Söylemin insana en çok gerekli olduğu zaman bu anlardır. Kızgınlık anında, sorun yakıcı yaşandığında çağrılması gereken Mevla sözüdür. Kulakların tıkandığı, yüreğin gökler kapısına dayandığı bu anlar cevapsız kalmaz.
Müslümanlar için en normal durum farklılık içinde bir arada , aynı kıblede var olmaktır. Farkları, ayrılık sebebi görmeden, zenginliğe dönüştürme becerisiyle ele almak, eylem ve söylem diliyle bize ulaştırılmıştır.
Bu durumda bir ilke çıkar ortaya ki, mümin kardeşliğinde aleyhe çalışmak, gayrısıyla kardeşi aleyhine bulunmamak iktiza eder. Endülüs acı bir ders, ikaz eden bir öğretmen gibi karşımızda duruyor.
Kitap sorunların nasıl aşılacağını, hangi yolun takip edileceğini ve bu yol takip edilmediğinde nasıl toptan kaybedenler paydasında buluşulacağını açıkça aktarıyor.
Yeniden Kitaba, sürekli olarak Kitaba sarılma, medet isteme vaktidir.

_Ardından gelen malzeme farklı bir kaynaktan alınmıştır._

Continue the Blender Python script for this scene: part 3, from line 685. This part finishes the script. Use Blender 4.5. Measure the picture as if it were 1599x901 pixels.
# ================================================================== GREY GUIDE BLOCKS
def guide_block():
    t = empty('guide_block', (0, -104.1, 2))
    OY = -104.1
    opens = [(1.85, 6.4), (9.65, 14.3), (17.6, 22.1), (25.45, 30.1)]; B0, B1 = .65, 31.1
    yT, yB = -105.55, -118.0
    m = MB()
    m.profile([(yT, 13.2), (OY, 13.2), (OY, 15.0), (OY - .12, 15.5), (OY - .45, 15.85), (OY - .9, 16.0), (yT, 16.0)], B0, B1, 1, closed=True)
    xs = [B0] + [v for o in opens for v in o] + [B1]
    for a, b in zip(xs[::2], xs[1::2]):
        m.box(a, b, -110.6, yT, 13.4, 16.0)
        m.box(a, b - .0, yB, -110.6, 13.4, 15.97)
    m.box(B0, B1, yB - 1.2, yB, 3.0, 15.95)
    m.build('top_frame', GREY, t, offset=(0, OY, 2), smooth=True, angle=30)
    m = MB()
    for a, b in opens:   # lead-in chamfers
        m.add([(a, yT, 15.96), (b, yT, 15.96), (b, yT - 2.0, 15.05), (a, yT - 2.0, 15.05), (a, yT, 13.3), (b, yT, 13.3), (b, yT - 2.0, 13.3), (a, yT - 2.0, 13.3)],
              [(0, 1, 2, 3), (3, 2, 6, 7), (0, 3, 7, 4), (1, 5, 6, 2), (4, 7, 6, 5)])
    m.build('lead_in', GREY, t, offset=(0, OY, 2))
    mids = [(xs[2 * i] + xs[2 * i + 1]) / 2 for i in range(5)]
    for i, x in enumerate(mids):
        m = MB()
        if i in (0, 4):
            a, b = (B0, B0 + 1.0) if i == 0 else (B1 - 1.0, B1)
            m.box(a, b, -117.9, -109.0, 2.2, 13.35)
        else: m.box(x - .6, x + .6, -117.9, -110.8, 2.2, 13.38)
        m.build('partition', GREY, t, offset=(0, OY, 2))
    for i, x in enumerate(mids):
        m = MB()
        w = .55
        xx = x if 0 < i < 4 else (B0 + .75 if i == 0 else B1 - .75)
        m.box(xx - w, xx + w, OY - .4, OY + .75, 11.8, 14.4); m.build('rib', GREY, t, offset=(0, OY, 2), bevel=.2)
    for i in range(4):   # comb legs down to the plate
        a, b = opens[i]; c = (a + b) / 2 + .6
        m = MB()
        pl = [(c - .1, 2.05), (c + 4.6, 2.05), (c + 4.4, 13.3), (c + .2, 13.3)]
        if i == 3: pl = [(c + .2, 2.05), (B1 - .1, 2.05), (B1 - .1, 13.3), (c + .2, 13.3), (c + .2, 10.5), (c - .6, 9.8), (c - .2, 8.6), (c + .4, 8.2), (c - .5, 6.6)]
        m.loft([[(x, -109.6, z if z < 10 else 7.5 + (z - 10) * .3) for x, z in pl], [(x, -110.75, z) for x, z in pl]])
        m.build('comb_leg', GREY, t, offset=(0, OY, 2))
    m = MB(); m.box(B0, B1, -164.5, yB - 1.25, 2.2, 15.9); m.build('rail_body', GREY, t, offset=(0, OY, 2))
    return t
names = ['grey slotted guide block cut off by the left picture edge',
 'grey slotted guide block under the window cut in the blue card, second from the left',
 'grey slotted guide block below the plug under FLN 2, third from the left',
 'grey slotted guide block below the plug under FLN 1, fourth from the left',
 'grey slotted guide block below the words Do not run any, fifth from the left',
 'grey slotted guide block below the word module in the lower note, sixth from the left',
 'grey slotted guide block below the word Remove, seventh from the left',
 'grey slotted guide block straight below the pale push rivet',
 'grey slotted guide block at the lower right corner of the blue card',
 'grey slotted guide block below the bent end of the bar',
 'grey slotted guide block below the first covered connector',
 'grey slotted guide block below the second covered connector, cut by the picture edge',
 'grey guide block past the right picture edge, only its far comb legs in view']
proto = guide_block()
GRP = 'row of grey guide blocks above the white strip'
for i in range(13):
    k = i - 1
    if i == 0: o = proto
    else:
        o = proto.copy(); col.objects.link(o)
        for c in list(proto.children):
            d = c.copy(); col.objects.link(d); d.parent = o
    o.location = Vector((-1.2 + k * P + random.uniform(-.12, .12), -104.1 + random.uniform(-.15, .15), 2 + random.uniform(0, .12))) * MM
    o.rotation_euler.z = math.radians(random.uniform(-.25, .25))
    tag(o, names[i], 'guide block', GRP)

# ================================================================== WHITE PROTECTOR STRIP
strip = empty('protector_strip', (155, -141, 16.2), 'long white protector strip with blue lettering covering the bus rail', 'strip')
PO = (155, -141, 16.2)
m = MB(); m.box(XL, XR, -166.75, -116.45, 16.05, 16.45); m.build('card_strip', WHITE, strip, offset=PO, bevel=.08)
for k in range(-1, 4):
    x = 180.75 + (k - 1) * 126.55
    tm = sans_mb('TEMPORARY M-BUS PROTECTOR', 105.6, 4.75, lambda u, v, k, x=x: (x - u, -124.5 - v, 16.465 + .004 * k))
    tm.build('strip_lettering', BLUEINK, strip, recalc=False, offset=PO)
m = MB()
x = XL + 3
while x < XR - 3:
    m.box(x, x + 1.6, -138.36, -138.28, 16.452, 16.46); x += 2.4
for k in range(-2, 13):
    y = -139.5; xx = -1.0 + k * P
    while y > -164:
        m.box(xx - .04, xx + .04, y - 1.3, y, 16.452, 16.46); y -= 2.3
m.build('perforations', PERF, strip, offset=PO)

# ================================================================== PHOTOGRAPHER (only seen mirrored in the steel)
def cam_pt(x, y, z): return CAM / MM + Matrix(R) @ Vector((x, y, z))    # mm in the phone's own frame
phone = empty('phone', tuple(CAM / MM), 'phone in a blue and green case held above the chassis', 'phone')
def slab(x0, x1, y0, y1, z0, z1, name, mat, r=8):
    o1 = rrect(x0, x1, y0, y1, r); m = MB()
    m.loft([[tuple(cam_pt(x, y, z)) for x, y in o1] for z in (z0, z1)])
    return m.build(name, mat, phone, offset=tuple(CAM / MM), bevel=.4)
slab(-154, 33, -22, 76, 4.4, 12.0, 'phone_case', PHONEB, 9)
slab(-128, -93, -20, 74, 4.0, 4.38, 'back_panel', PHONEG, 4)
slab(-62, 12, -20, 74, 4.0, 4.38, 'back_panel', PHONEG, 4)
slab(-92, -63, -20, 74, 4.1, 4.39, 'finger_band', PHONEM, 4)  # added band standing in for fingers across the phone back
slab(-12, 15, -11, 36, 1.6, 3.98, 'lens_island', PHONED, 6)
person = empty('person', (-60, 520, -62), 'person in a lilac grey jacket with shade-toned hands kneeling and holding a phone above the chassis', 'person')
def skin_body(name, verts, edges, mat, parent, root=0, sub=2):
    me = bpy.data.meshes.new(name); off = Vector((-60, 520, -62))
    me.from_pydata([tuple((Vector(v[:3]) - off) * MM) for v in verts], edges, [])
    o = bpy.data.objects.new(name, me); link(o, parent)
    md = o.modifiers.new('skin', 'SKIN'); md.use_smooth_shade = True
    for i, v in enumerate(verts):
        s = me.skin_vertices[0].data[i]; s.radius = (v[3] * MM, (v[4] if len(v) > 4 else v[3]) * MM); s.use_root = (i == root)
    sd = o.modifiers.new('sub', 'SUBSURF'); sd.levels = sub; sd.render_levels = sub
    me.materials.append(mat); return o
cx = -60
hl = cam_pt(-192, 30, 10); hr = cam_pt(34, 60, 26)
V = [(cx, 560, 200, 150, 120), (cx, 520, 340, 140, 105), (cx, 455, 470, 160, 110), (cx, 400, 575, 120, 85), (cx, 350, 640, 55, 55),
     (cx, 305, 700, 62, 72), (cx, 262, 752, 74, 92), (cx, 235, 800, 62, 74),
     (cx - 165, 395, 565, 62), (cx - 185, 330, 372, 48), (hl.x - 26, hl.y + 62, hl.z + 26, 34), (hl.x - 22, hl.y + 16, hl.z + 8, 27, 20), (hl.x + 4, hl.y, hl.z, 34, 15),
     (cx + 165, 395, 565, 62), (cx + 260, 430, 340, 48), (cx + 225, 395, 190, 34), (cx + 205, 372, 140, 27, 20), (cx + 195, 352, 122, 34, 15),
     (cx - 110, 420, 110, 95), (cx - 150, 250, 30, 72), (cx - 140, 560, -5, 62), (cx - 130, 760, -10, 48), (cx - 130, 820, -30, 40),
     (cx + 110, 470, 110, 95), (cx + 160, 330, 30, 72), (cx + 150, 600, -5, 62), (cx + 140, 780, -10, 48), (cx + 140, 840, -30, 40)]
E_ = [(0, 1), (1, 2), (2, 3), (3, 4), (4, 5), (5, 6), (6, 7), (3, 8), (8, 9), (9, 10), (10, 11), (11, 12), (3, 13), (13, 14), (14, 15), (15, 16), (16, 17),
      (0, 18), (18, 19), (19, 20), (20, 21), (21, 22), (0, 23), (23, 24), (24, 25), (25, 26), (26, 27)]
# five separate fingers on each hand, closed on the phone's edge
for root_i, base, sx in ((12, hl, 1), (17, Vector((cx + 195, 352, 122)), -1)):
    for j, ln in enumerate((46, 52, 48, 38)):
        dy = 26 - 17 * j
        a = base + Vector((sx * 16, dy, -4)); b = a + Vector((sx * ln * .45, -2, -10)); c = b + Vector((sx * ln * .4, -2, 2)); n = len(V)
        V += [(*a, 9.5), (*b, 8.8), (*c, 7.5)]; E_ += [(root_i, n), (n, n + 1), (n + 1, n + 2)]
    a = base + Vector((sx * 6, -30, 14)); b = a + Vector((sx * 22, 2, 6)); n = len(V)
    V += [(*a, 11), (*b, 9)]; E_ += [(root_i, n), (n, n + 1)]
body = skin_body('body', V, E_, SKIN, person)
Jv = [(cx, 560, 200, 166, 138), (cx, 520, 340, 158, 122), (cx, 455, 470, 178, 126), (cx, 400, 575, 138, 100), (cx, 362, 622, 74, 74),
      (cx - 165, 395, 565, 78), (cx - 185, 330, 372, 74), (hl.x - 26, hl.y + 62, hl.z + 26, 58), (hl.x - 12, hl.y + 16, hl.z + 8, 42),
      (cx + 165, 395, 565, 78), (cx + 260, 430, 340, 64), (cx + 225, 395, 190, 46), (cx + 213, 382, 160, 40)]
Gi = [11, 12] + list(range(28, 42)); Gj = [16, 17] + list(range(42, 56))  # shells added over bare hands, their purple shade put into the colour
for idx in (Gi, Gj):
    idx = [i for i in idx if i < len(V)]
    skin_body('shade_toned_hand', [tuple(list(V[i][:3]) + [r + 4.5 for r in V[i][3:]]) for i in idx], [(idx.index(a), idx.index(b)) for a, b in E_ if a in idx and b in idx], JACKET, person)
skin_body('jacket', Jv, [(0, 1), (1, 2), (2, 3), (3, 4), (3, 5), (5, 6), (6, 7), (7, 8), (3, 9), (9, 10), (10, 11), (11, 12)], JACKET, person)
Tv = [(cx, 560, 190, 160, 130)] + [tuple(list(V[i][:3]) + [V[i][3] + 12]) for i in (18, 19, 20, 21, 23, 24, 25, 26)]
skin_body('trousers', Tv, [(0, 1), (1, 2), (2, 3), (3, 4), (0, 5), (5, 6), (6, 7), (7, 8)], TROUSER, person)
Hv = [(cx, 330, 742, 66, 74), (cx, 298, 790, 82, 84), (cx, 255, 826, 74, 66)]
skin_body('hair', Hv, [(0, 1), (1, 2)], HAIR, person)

Modern dönem, iletişim cihazlarıyla fitneyi anında büyütme, fareyi dağın yerine koyma büyüsüne sahip. Sosyal medya, gövdesiz silahşörlerin, insafı kovduğu, nükleer kirlilik meydanına dönmüş durumda. Galibi olmayan bir savaşa çıkılmış. Herkesin yenilgi bahsinde yerini aldığı bu alan, kinin , beslendiği, geri dönüşümlerin makaslandığı, acısı sonradan hissedilecek düşmanlığın tarlası oldu.
Önde yer alanlar duaya sarılıp aklı selim ile sadece kendi yanlışlarını düşünmeli, İblise malzeme verip vermediğini gözden geçirmeli. Hendek savaşındaki zaferin ve Huneyn günündeki zaafiyetin nedenleri üzerine düşünülmeli.
En az önde olanlar kadar, üçüncü pozisyondaki müminler de bu halden sorumluyuz.
Taraflardan birinin yanında yer almak, resim vermek bu ortama ne katar?
Ateşe odun atanla su döken bir olur mu?